The ball bobbled on the rim, refusing to commit, as though following some movie script designed to tease out all the available drama. Finally, it tumbled out.

Siggers and the entire Eastie squad charged onto the center of the court, hurling into the air the point guard whose basket had put them over the top. The Eastie players screamed and danced and pulled their jerseys from their chests in a center-court explosion of joy.

Hood drifted to the Charlestown bench, but seemed unwilling or unable to move any farther. O'Brien, his collar dampened with sweat, remained frozen, refusing to believe it was over.

A few minutes later, Siggers, who'd always had a distant relationship with O'Brien, made his way over to give the Charlestown coach a bear hug. "That was a great high school game!" Siggers said. O'Brien was polite, but all the color was drained from his face.

When O'Brien walked into the locker room, he was met with silence.

"Hey. Look at me now," he told his players. "Great, great job. Great, great effort getting back into a game we probably had no business being in." O'Brien could be withering in his post-game locker room talks, usually after his guys had coasted to an easy win. But not tonight. He knew how hard the loss would be for his guys. They would hear taunts the moment they stepped onto the subway. So he reminded them to keep their heads high when they walked out the door. "Don't listen to no hate."

After the last player left the locker room, O'Brien leaned against the wall, flipping through the green score book, replaying the final seconds. Eastie's last shot had looked short to him. Hood's had looked promising. He slapped the score book shut. "Damn!"

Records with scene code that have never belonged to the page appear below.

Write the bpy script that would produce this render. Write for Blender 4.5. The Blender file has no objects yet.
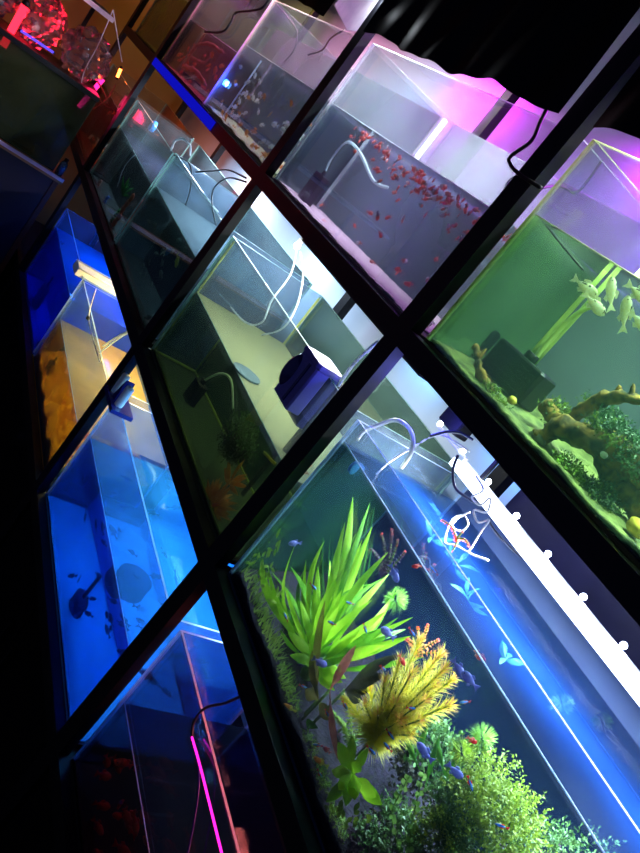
import bpy, bmesh, math, random
from mathutils import Vector, Matrix, Euler
PI = math.pi
S = bpy.context.scene
COL = S.collection
rnd = random.Random(7)

# ------------------------------------------------------------------ camera
F = 778.23
CAM = Vector((2.2261, -0.9025, 1.4092))
RX = Vector((0.32954641, 0.7168049, 0.61440768))
RY = Vector((0.54603075, 0.38585553, -0.74360195))
RZ = Vector((-0.76979158, 0.58052281, -0.26445734))
cd = bpy.data.cameras.new('camera'); co = bpy.data.objects.new('camera', cd); COL.objects.link(co)
m = Matrix((RX, -RY, -RZ)).transposed().to_4x4(); m.translation = CAM
co.matrix_world = m
cd.sensor_width = 36; cd.lens = F / 853 * 36; cd.clip_start = 0.02
S.camera = co
def ray(u, v):
    return (RX * (u - 320) + RY * (v - 426.5) + RZ * F).normalized()
def A(u, v, y):
    "point at depth y seen at a place of the photograph, through air"
    d = ray(u, v); return CAM + d * ((y - CAM.y) / d.y)
YF, YB = 0.03, 0.40          # front and back of every tank
def W(u, v, y):
    "the same, through the water behind the front glass"
    d = ray(u, v); p = CAM + d * ((YF + .007 - CAM.y) / d.y)
    t = Vector((d.x, 0, d.z)) / 1.33
    r = Vector((t.x, math.sqrt(max(0, 1 - t.length_squared)), t.z))
    return p + r * ((y - p.y) / r.y)

# ------------------------------------------------------------------ materials
def srgb(c):
    return tuple(((x / 255) / 12.92 if x / 255 <= .04045 else ((x / 255 + .055) / 1.055) ** 2.4) for x in c) + (1,)
def newmat(name):
    m = bpy.data.materials.new(name); m.use_nodes = True; nt = m.node_tree; nt.nodes.clear()
    o = nt.nodes.new('ShaderNodeOutputMaterial'); return m, nt, o
def paint(name, c, rough=.6, c2=None, scale=20, bump=0, metal=0, spec=.5, trans=0, contrast=1):
    m, nt, o = newmat(name); N = nt.nodes.new; L = nt.links.new
    b = N('ShaderNodeBsdfPrincipled'); b.inputs['Roughness'].default_value = rough
    b.inputs['Metallic'].default_value = metal; b.inputs['Specular IOR Level'].default_value = spec
    tc = N('ShaderNodeTexCoord'); nz = N('ShaderNodeTexNoise'); nz.inputs['Scale'].default_value = scale; nz.inputs['Detail'].default_value = 5
    L(tc.outputs['Object'], nz.inputs['Vector'])
    rp = N('ShaderNodeValToRGB'); rp.color_ramp.elements[0].position = .5 - .18 / contrast; rp.color_ramp.elements[1].position = .5 + .18 / contrast
    rp.color_ramp.elements[0].color = srgb(c); rp.color_ramp.elements[1].color = srgb(c2 or [min(255, x * 1.12) for x in c])
    L(nz.outputs['Fac'], rp.inputs['Fac']); L(rp.outputs['Color'], b.inputs['Base Color'])
    if bump:
        bp = N('ShaderNodeBump'); bp.inputs['Strength'].default_value = bump; bp.inputs['Distance'].default_value = .004
        L(nz.outputs['Fac'], bp.inputs['Height']); L(bp.outputs['Normal'], b.inputs['Normal'])
    if trans:
        t = N('ShaderNodeBsdfTranslucent'); L(rp.outputs['Color'], t.inputs['Color'])
        mx = N('ShaderNodeMixShader'); mx.inputs[0].default_value = trans; L(b.outputs[0], mx.inputs[1]); L(t.outputs[0], mx.inputs[2]); L(mx.outputs[0], o.inputs[0])
    else: L(b.outputs[0], o.inputs[0])
    return m
def clear(name, tint, haze=(200, 210, 220), fac=.05, fac2=None, gloss=.4, scale=6, refract=False, rough=.02):
    """tinted see-through sheet; haze = scattering share (dirt on glass, cloudy water, brightness put into water tops), varies between fac and fac2"""
    m, nt, o = newmat(name); N = nt.nodes.new; L = nt.links.new
    if refract:
        t = N('ShaderNodeBsdfRefraction'); t.inputs['IOR'].default_value = 1.33; t.inputs['Roughness'].default_value = 0
    else: t = N('ShaderNodeBsdfTransparent')
    t.inputs['Color'].default_value = srgb(tint)
    df = N('ShaderNodeBsdfDiffuse'); tl = N('ShaderNodeBsdfTranslucent')
    for x in (df, tl): x.inputs['Color'].default_value = srgb(haze)
    ms = N('ShaderNodeMixShader'); ms.inputs[0].default_value = .5; L(df.outputs[0], ms.inputs[1]); L(tl.outputs[0], ms.inputs[2])
    tc = N('ShaderNodeTexCoord'); nz = N('ShaderNodeTexNoise'); nz.inputs['Scale'].default_value = scale; nz.inputs['Detail'].default_value = 6
    L(tc.outputs['Object'], nz.inputs['Vector'])
    mr = N('ShaderNodeMapRange'); mr.inputs['From Min'].default_value = .35; mr.inputs['From Max'].default_value = .65
    mr.inputs['To Min'].default_value = fac; mr.inputs['To Max'].default_value = fac2 if fac2 is not None else fac * 1.5
    L(nz.outputs['Fac'], mr.inputs['Value'])
    m1 = N('ShaderNodeMixShader'); L(mr.outputs[0], m1.inputs[0]); L(t.outputs[0], m1.inputs[1]); L(ms.outputs[0], m1.inputs[2])
    g = N('ShaderNodeBsdfGlossy'); g.inputs['Roughness'].default_value = rough
    fr = N('ShaderNodeFresnel'); fr.inputs['IOR'].default_value = 1.4
    mu = N('ShaderNodeMath'); mu.operation = 'MULTIPLY'; mu.inputs[1].default_value = gloss; L(fr.outputs[0], mu.inputs[0])
    m2 = N('ShaderNodeMixShader'); L(mu.outputs[0], m2.inputs[0]); L(m1.outputs[0], m2.inputs[1]); L(g.outputs[0], m2.inputs[2])
    L(m2.outputs[0], o.inputs[0]); return m
def glow(name, c, s):
    m, nt, o = newmat(name); e = nt.nodes.new('ShaderNodeEmission'); e.inputs[0].default_value = srgb(c); e.inputs[1].default_value = s
    nt.links.new(e.outputs[0], o.inputs[0]); return m

M = {}
M['black'] = paint('black_painted_steel', (9, 10, 15), .45, (13, 14, 21), 9, spec=.3)
M['blacksheet'] = paint('black_plastic_sheet', (6, 7, 9), .5, (9, 10, 13), 4, .1, spec=.15)
M['blackplastic'] = paint('black_plastic', (10, 11, 13), .5, spec=.35)
M['sponge'] = paint('black_sponge', (16, 18, 18), .95, (28, 30, 28), 260, .8)
M['board'] = paint('dark_shelf_board', (24, 26, 32), .8)
M['wall'] = paint('pale_painted_wall', (186, 200, 214), .8, (200, 212, 224), 3)
M['endwall'] = paint('lamplit_ochre_wall', (176, 130, 70), .85, (190, 142, 80), 4)  # warm lamplight on the end wall put into its colour
M['floor'] = paint('dark_floor', (40, 38, 40), .6)
M['ceil'] = paint('black_ceiling', (14, 14, 16), .9)
M['edge'] = paint('polished_glass_edge', (150, 200, 180), .25, (190, 228, 212), 30, trans=.35)
M['edgeblue'] = paint('blue_lit_glass_edge', (150, 185, 225), .25, (180, 205, 240), 30, trans=.35)
M['edgewhite'] = paint('white_glass_edge', (225, 228, 235), .25, (240, 242, 246), 30, trans=.35)
M['edgegreen'] = paint('algae_green_glass_edge', (170, 190, 110), .3, (200, 214, 140), 30, trans=.35)
M['seam'] = paint('silicone_seam', (150, 165, 70), .5, (175, 185, 95), 30, trans=.2)
M['hose'] = paint('milky_air_hose', (205, 215, 215), .3, trans=.4)
M['cable'] = paint('black_cable', (12, 12, 14), .5)
M['whitecable'] = paint('white_cable', (225, 225, 235), .5)
M['led'] = glow('led_beads', (225, 235, 255), 20)
M['ledbar'] = glow('led_diffuser', (205, 222, 255), 3)
M['bulb'] = glow('white_lamp', (240, 246, 255), 25)
M['bluebulb'] = glow('blue_lamp', (90, 150, 255), 22)
M['whiteplastic'] = paint('white_plastic', (225, 225, 230), .4, trans=.2)

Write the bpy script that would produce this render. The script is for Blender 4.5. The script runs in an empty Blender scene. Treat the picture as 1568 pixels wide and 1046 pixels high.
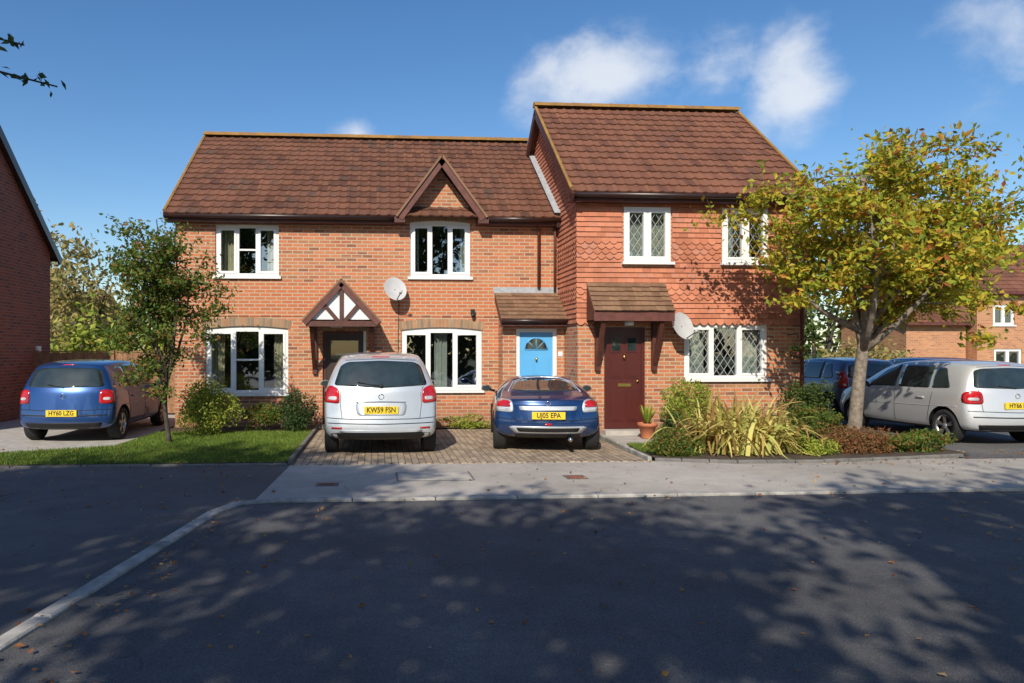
import bpy, math, random
import numpy as np
from mathutils import Vector, Matrix
from mathutils.bvhtree import BVHTree
R = math.radians
random.seed(7); rng = np.random.default_rng(7)
scene = bpy.context.scene
scene.view_settings.view_transform = 'Standard'
scene.view_settings.look = 'None'
scene.view_settings.exposure = 0

# ---------------------------------------------------------------- nodes
def nd(nt, typ, props=None, ins=None):
    n = nt.nodes.new(typ)
    for k, v in (props or {}).items(): setattr(n, k, v)
    for k, v in (ins or {}).items():
        if isinstance(v, bpy.types.NodeSocket): nt.links.new(v, n.inputs[k])
        else: n.inputs[k].default_value = v
    return n
def c4(c): return (c[0], c[1], c[2], 1.0)
def mixc(nt, fac, a, b, blend='MIX'):
    n = nt.nodes.new('ShaderNodeMix'); n.data_type = 'RGBA'; n.blend_type = blend
    for i, v in ((0, fac), (6, a), (7, b)):
        if isinstance(v, bpy.types.NodeSocket): nt.links.new(v, n.inputs[i])
        else: n.inputs[i].default_value = v if i == 0 else c4(v)
    return n.outputs[2]
def math_(nt, op, a, b=0.0, clamp=False):
    n = nd(nt, 'ShaderNodeMath', {'operation': op, 'use_clamp': clamp}, {0: a, 1: b}); return n.outputs[0]
def ramp(nt, fac, stops):
    n = nt.nodes.new('ShaderNodeValToRGB'); cr = n.color_ramp
    while len(cr.elements) < len(stops): cr.elements.new(0.5)
    for e, (p, c) in zip(cr.elements, stops):
        e.position = p; e.color = c4(c) if len(c) == 3 else c
    nt.links.new(fac, n.inputs[0]); return n.outputs[0]
def noise(nt, vec, scale, detail=4, rough=0.6):
    return nd(nt, 'ShaderNodeTexNoise', {}, {'Vector': vec, 'Scale': scale, 'Detail': detail, 'Roughness': rough}).outputs['Fac']
def newmat(name):
    m = bpy.data.materials.new(name); m.use_nodes = True
    nt = m.node_tree; return m, nt, nt.nodes['Principled BSDF']
def ocoord(nt): return nt.nodes.new('ShaderNodeTexCoord').outputs['Object']
def setbump(nt, b, h, strength=0.3, dist=0.01):
    n = nd(nt, 'ShaderNodeBump', {}, {'Height': h, 'Strength': strength, 'Distance': dist})
    nt.links.new(n.outputs[0], b.inputs['Normal'])

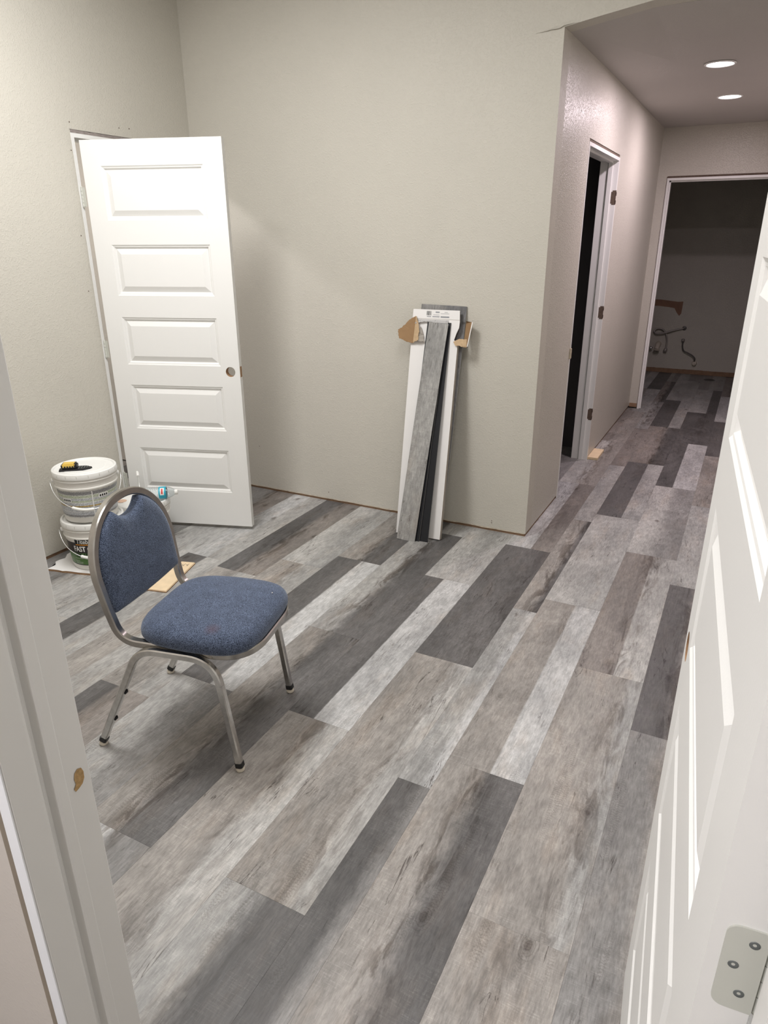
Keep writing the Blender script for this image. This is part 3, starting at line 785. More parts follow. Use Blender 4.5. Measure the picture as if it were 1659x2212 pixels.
# ------------------------------------------------------------------ lights and their fixtures
for i, (loc, sx, sy, pw, col) in enumerate(ROOM_LIGHTS):
    t = thing('ceiling_light', ('rectangular ceiling panel light above the chair, out of the frame', 'rectangular ceiling panel light nearer the near doorway, out of the frame')[i], 'light', (loc[0], loc[1], CEIL))
    bm = bmesh.new()
    for a in ((-sx / 2 - .03, -sx / 2, -sy / 2 - .03, sy / 2 + .03), (sx / 2, sx / 2 + .03, -sy / 2 - .03, sy / 2 + .03), (-sx / 2, sx / 2, -sy / 2 - .03, -sy / 2), (-sx / 2, sx / 2, sy / 2, sy / 2 + .03)):
        add_box(bm, *a, -.022, 0)
    obj('frame', bm, M_WHITE, t)
    area_light('lamp', (0, 0, -.016), sx, sy, pw, col, t)
t = thing('ceiling_light', 'small ceiling light of the room behind the camera', 'light', (NEAR_LIGHT[0][0], NEAR_LIGHT[0][1], 2.70))
obj('frame', boxes((-.29, -.25, -.29, .29, -.03, 0), (.25, .29, -.29, .29, -.03, 0), (-.25, .25, -.29, -.25, -.03, 0), (-.25, .25, .25, .29, -.03, 0)), M_WHITE, t)
area_light('lamp', (0, 0, -.028), NEAR_LIGHT[1], NEAR_LIGHT[2], NEAR_LIGHT[3], NEAR_LIGHT[4], t)
M_LENS = mat('lamp_lens', (.9, .9, .9), .5, emit=((1.0, .95, .97), 9))
for i, (loc, pw) in enumerate(HALL_LIGHTS):
    zc = (2.4565, 2.462)[i]
    t = thing('recessed_light', ('round glowing recessed light in hallway ceiling, the nearer and larger one', 'round glowing recessed light in hallway ceiling, the farther and smaller one')[i], 'light', (loc[0], loc[1], zc), 0, 'recessed lights in the hallway ceiling')
    bm = bmesh.new(); lathe(bm, [(.074, .001), (.082, 0), (.081, -.004), (.072, -.006), (.068, -.002), (.068, .012)], 48, False, False)
    obj('trim_ring', bm, M_WHITE, t, True)
    bm = bmesh.new(); lathe(bm, [(.067, .002), (.066, -.001), (.05, -.0035), (.02, -.0045)], 48)
    obj('lens', bm, M_LENS, t, True)
    area_light('lamp', (0, 0, -.012), .13, .13, pw, HALL_COL, t, 'DISK', PI)
t = thing('ceiling_light', 'ceiling light of the room behind the left door, out of sight', 'light', (STUDY_LIGHT[0][0], STUDY_LIGHT[0][1], 2.6))
bm = bmesh.new(); lathe(bm, [(.13, 0), (.13, -.02), (.12, -.03), (.115, -.02)], 32, True, False); obj('frame', bm, M_WHITE, t, True)
area_light('lamp', (0, 0, -.032), .2, .2, STUDY_LIGHT[1], (1, .95, .97), t, 'DISK')

# ------------------------------------------------------------------ chair
ch = thing('banquet_chair', 'blue fabric stacking chair with steel frame and open handhold in the back', 'chair', (-1.49937, 1.49715, 0), math.radians(12.5009))
V3 = Vector
TW_ = .0118
def backF(z): return -.148 - .145 * (z - .45)
W0, HA, HB = .17, .2035, .208
CT = math.cos(math.atan(.145))
def hoop(s, w_): z = .45 + w_ * CT; return V3((backF(z), s, z))
path, nr = [], []
half = [V3((.297, 0, .408)), V3((.297, -.190, .408)), V3((-.136, -.187, .408)), hoop(-.197, .075), hoop(-.2035, W0)]
fl_ = fillet(half, [.125, .062, .03], 12)
for p in fl_: path.append(p)
for k in range(1, 25):
    t = k / 24 * PI / 2
    path.append(hoop(-HA * math.cos(t) ** .92, W0 + HB * math.sin(t)))
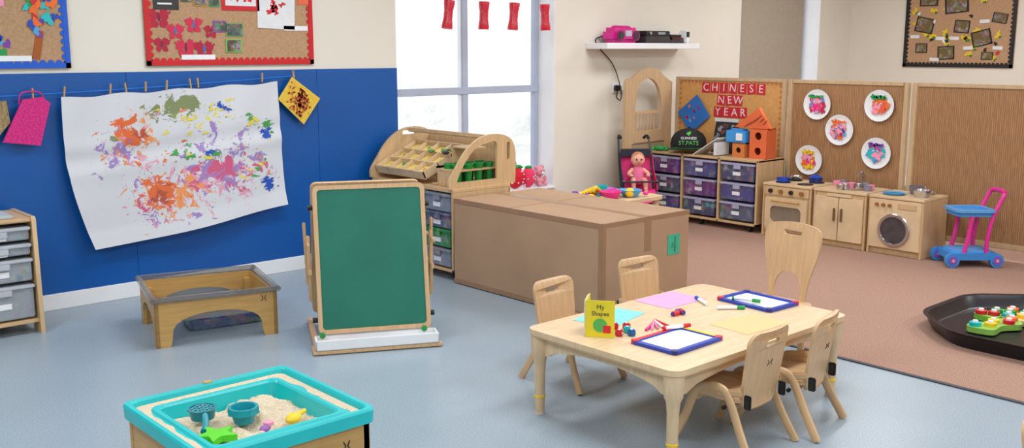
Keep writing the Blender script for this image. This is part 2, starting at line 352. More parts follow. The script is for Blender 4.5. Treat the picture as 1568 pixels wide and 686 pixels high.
def sheetobj():
    b=B(); bm=bmesh.new(); nx,nz=60,50
    g=[[bm.verts.new(sheet(i/nx,j/nz)) for i in range(nx+1)] for j in range(nz+1)]
    for j in range(nz):
        for i in range(nx): bm.faces.new((g[j][i],g[j][i+1],g[j+1][i+1],g[j+1][i]))
    b.mi(paint_sheet_mat())
    me=bpy.data.meshes.new('t'); bm.to_mesh(me); bm.free(); b.bm.from_mesh(me)
    ul=b.bm.loops.layers.uv.new('UVMap'); b.bm.verts.index_update()
    for fc in b.bm.faces:
        for lp in fc.loops:
            i=lp.vert.index; lp[ul].uv=((i%(nx+1))/nx,(i//(nx+1))/nz)
    k=[0]
    def f(a,c):
        return sheet(min(.995,max(.005,a)),min(.99,max(.01,c)),.002+k[0]*.000006)
    def cl(n,cx,cy,sx,sy,r0,r1,cs,spk=.6):
        for _ in range(n):
            k[0]+=1; a=random.gauss(cx,sx); c=random.gauss(cy,sy); m=random.choice(cs)
            if .03<a<.97 and .06<c<.94:
                r=r0+(r1-r0)*R()**1.8; an=U(0,3); b.splat(f,a,c,r,m,spk,24,U(.45,.9),an)
                for q in range(3):
                    k[0]+=1; aa=a+random.gauss(0,r*1.3); cc=c+random.gauss(0,r*1.6)
                    if .03<aa<.97 and .06<cc<.94: b.splat(f,aa,cc,U(.002,.006),m,.4,9,.7)
    O=M((222,104,52),.7);O2=M((232,142,78),.7);PU=M((158,128,192),.7);Y=M((228,212,70),.7);G=M((70,158,76),.7);OL=M((128,140,92),.7);BB=M((28,78,180),.7);LP=M((222,150,176),.7)
    cl(16,.28,.30,.10,.14,.004,.016,[O,O2,PU,LP]); cl(10,.62,.2,.15,.08,.008,.022,[Y,Y,O2]); cl(7,.68,.14,.04,.03,.012,.026,[G,BB,Y]); cl(5,.55,.38,.1,.1,.01,.022,[G,Y,OL])
    cl(5,.93,.40,.012,.02,.018,.030,[BB]); cl(4,.94,.35,.012,.02,.01,.022,[G]); cl(5,.91,.80,.012,.025,.018,.028,[BB]); cl(4,.64,.46,.02,.02,.014,.026,[BB,G]); cl(7,.90,.66,.03,.08,.008,.020,[Y,G,O2]); cl(3,.55,.50,.03,.03,.012,.022,[G,Y]); cl(4,.84,.22,.03,.04,.01,.02,[Y,G])
    b.done('hanging_painting')
sheetobj()
b=B(); SPK=M((222,186,64),.7,.1,60)
f=lambda a,c:(a,-.004,c)
b.prism([(3.394-.01,1.318),(3.593,1.168),(3.46,1.0),(3.275,1.175)],.003,SPK,'XZ')
for i in range(170):
    q=max(-.1,min(.1,random.gauss(0,1)*.05)); w=max(-.085,min(.085,random.gauss(0,1)*.05))
    b.splat(f,3.43+q*.75+w*.25,1.155+w*.9-q*.55,U(.003,.010),M((186,74,48),.7),.5,10)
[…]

The next day, a Saturday, O'Brien kept his phone turned off the whole day. He barely got out of bed. On Sunday, he called Hood to see how he was doing. "What'd you do yesterday?" the coach asked.

Hood said, "I stayed in bed all day."

By Monday afternoon, the mourning was over. O'Brien led his team into a cramped storage room off the Charlestown gym. There, determined to pump them up, he told his players something he'd resisted saying to any of his title-grabbing teams in the past. He knew it was a risk, but he did it anyway, convinced it would help convey just how much faith he had in them. "Listen guys," he told them, "we're going to win the state championship."